Click here for press conference summary

Zersenay Tadese (ERI) and Tirunesh Dibaba (ETH), two East African exponents of world class track, road and country running stood for the present, while two talented British juniors - Emily Pidgeon and David Forrester - a possible future elite.

Representing the older generation yesterday, two of the world’s greatest distance runners of the last couple of decades, Scotland’s Liz McColgan and Ireland’s Sonia O’Sullivan sat to either side of the two British 18-year-olds.

Both have a host of titles and awards to their names. McColgan’s 1991 World 10,000m championship victory, and O’Sullivan 1995 World 5000m title, the pinnacles of remarkable careers on the track.

Arguably though the zenith of O’Sullivan’s powers were witnessed in 1998 at the World Cross Country Championships in Marrakech, Morocco, when in the opening year of the now defunct short course race, O’Sullivan not only strolled away with that crown but took the long course race gold as well.

Then it had already been four years since the last European winner of the women’s individual title (Albertina Dias of Portugal, 1993), and for O’Sullivan to go to Africa, a tough away-match to use football parlance, in any concept of long distance running challenges, and come away dominant (14 secs in the short race, 3 secs in the long race her margins of victory) was remarkable.

In 1987, the last year in which Scotland was represented as an individual Home Countries team at the World Cross before amalgamation with England, Wales, and Northern Ireland as team GBR & NI, Liz McColgan (then Lynch) brought home one of her two global cross country medals. Silver was her reward in a close contest with France’s Annette Sergent on the race course in Warsaw, Poland.

21-years-ago cross country running was a different world. In terms of the women’s race at the World Cross it was not to be until 1991, the year in which McColgan won her second medal (bronze) that Africa in the guise of Derartu Tulu was to make its way on to the rostrum (silver).

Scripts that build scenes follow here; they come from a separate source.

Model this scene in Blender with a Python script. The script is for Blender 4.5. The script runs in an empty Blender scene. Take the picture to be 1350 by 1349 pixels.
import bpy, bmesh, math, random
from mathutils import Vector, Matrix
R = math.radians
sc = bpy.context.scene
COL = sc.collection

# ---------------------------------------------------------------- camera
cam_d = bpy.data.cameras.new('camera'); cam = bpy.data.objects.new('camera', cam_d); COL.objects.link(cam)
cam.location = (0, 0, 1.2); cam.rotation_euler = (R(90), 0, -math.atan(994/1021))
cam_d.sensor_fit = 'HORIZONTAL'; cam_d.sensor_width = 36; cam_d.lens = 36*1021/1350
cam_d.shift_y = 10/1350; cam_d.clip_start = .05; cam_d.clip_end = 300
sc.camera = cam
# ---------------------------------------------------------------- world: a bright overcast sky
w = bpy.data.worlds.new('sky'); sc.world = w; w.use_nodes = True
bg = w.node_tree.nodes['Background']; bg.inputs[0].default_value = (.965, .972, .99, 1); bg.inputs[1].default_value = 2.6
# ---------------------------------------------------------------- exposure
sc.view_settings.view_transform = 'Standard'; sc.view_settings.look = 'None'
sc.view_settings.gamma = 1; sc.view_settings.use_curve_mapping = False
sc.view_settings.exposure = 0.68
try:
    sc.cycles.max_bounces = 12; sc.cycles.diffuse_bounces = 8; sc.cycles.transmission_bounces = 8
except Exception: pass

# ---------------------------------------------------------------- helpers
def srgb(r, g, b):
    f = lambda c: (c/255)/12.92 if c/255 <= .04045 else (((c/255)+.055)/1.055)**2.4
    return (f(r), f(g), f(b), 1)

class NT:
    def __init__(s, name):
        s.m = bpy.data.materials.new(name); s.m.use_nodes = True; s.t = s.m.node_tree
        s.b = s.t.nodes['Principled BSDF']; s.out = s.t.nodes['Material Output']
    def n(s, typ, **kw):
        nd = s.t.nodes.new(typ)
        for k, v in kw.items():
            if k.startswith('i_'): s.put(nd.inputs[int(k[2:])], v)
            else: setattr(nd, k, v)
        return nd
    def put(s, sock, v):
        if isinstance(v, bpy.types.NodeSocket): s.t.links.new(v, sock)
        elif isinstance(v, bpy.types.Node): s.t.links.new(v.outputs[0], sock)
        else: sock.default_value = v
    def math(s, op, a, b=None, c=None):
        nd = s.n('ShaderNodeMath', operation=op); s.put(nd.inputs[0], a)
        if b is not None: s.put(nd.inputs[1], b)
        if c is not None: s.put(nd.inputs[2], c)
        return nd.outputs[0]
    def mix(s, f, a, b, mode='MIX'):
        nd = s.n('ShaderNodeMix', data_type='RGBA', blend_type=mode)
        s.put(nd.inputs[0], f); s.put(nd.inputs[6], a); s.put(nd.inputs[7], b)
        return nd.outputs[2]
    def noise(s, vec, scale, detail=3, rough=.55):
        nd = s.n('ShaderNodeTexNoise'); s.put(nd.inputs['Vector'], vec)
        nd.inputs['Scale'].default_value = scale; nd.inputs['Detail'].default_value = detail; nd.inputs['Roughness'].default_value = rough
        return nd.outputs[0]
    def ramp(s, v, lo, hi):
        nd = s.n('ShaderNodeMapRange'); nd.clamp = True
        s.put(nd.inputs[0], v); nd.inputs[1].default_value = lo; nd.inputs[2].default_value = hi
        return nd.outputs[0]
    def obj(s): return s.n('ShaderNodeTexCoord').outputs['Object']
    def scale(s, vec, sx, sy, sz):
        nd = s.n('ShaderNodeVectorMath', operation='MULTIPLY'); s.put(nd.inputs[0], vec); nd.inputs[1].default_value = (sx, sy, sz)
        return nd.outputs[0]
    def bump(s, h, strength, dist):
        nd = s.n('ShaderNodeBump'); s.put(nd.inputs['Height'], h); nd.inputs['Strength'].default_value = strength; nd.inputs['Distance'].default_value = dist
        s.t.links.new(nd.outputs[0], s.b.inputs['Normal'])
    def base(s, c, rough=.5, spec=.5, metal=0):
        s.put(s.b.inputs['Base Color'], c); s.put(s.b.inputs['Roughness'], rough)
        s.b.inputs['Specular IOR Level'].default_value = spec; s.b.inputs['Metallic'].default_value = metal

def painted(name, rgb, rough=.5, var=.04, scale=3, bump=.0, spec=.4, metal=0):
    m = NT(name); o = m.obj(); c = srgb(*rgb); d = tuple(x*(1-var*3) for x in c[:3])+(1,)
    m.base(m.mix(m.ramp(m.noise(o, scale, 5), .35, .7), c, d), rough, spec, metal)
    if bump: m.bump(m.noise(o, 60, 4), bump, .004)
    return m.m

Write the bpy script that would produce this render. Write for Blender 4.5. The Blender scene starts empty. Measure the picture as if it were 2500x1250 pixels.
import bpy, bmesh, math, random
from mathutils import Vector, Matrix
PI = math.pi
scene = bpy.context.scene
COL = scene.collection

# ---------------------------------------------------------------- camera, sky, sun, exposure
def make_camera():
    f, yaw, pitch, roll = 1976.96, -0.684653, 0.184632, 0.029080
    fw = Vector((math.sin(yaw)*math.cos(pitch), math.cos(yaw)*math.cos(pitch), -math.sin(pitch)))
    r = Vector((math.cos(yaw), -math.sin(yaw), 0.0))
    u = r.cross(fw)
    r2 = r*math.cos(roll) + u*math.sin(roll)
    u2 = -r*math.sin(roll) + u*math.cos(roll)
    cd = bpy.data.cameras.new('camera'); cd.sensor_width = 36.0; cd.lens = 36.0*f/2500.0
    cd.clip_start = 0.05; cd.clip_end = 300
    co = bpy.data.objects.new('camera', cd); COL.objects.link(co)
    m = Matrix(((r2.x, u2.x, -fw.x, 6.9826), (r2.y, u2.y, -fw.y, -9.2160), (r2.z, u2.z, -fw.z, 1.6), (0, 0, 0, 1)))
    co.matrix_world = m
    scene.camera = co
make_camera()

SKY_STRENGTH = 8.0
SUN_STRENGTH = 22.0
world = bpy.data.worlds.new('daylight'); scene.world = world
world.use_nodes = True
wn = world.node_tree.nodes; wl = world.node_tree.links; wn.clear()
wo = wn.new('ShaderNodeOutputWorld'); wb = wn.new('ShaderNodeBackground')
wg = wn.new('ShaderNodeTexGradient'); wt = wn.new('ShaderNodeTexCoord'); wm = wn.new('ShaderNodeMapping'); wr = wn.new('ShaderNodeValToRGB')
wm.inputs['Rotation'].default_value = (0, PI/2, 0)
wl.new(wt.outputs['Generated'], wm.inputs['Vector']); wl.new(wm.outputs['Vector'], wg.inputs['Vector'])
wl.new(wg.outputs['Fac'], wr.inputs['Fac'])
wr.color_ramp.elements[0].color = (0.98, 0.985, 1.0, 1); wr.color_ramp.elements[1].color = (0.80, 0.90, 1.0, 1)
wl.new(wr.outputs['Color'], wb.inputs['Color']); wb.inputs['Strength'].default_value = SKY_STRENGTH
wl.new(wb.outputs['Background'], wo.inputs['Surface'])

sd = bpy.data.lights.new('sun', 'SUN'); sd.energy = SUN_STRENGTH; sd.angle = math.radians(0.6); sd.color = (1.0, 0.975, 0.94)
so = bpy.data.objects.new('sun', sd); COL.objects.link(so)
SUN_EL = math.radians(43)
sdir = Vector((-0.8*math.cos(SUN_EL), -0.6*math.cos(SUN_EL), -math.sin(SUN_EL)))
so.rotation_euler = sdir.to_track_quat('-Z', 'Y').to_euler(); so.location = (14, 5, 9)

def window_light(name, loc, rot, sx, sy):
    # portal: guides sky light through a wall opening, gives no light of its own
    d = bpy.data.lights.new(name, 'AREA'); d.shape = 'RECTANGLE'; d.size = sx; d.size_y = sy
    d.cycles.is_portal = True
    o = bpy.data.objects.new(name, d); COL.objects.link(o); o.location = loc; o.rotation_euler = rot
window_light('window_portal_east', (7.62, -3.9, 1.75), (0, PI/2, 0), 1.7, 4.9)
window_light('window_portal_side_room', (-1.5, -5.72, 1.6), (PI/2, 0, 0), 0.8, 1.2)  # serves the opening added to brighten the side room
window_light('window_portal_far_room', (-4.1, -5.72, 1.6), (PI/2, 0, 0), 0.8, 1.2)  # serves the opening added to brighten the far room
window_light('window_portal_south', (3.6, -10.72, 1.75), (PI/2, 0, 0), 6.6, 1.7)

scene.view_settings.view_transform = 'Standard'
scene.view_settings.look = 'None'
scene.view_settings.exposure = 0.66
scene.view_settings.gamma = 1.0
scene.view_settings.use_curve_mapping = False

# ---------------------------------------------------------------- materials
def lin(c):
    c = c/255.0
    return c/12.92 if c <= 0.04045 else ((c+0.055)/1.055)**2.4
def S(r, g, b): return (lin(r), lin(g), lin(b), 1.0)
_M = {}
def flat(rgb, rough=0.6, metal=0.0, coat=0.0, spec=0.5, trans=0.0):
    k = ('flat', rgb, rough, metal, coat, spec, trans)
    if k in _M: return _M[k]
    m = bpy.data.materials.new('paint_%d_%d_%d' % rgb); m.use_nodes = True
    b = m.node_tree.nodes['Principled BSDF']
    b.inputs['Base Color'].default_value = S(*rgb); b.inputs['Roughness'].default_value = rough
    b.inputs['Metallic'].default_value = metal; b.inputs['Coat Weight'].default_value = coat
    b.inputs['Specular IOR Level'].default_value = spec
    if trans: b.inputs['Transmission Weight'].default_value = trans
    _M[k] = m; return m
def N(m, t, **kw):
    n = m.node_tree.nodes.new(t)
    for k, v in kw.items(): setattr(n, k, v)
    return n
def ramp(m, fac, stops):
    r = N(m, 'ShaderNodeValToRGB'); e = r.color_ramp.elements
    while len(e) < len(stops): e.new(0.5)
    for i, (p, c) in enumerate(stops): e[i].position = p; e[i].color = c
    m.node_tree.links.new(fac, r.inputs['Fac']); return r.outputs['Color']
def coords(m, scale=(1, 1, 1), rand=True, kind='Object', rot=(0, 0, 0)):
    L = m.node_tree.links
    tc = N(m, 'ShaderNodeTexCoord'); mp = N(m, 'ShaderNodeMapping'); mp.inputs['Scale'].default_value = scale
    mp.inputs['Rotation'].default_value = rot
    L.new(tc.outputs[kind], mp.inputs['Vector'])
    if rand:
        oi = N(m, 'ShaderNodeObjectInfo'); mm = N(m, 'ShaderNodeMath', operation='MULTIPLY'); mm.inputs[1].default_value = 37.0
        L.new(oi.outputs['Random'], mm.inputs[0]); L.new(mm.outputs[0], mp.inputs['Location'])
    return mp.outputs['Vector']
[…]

It was a period which represented a changing of a continental guard in terms of dominance of the World Cross Country Championships, and since Kenyan Hellen Chepngeno’s win in 1994, Africa has not looked back. O’Sullivan’s 1998 win, Paula Radcliffe’s 2001 and 2002 crowns, and Benita Johnson’s unexpected romp to victory through Brussels’ muddy parkland in 2004, the only non-African victors in the women’s long race in 14 championships!

At yesterday’s conference both McColgan, and O Sullivan insisted that it was not an irreversible situation. The African athletes are beatable.

"It's not about being afraid of the athletes, it's about not being afraid to train hard," McColgan, former Chair of Scottish Athletics, passionately confirmed.

O'Sullivan, here in a new roll as Australian team coach at these championships, was in agreement. The Australian system instilled a self-belief that meant their athletes were not scared.

Reflecting on the relative success of Australian distance runners in the last decade - Johnson but also Craig Mottram and the recently crowned World Indoor 800m champion Tamsyn Lewis - O’Sullivan commented, "the group training effect is useful. When you're training day in day out, it can make it easier. It's not supposed to be easy but it does help.”

Beatable or not, it is unthinkable that the sport will return to a position where in the 1970s Europeans made up nearly 80% of the competitors at the World Cross Country Championships. Today Europe only accounts for less than 30%.

In their competitive careers and since, McColgan and O’Sullivan have been witnesses to a seismic shift in the balance of power in the sport of cross country running. They have returned this weekend to their cross country roots, the European fibers of which in overall endurance terms are withered but we hope are not beyond nurturing.